Improving the thermodynamic and economic efficiencies of desalination plants

Reverse osmosis, distillation, and freeze desalination processes are analyzed using the first and second-laws of thermodynamics with particular attention to the minimum separation work requirement and the flow exergy. The minimum work of general complete separation processes is first investigated by considering reversible processes for which entropy generation and exergy destruction are zero. Minimum work relations for complete separation of mixtures are obtained and presented in various convenient forms. These relations are later employed to develop the minimum separation work for incomplete separation of saline water solution encountered in desalination plants. The minimum work input is determined for various salinities of incoming saline water and outgoing brine and product water, and the results are tabulated and plotted.
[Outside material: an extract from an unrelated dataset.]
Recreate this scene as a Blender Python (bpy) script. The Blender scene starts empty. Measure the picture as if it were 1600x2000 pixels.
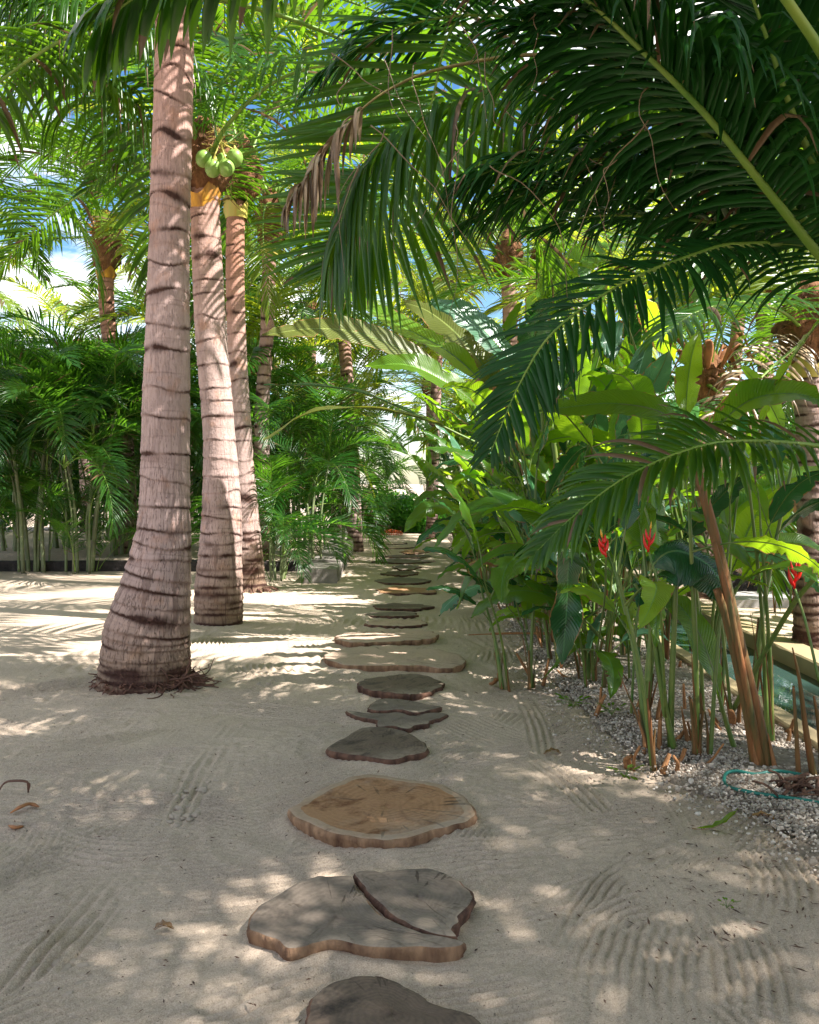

The minimum work values show that a lower and an upper limit for the minimum work exist at corresponding recovery ratios of 0% and 100%. The plots of the minimum work versus recovery ratio at various salinities of the incoming saline water also show that there is an optimum value of the recovery ratio which decreases with increasing salinity. The analysis of the minimum separation work is also performed for the reverse osmosis and distillation processes as well as the freeze desalination process. It is shown that the minimum separation work is independent of any hardware or process and thus the same for all three processes. Next, the exergy analysis of typical ideal and actual reverse osmosis desalination processes is conducted together with the discussion of the minimum separation work requirement. The exergy changes of major components are calculated and illustrated using exergy flow diagrams.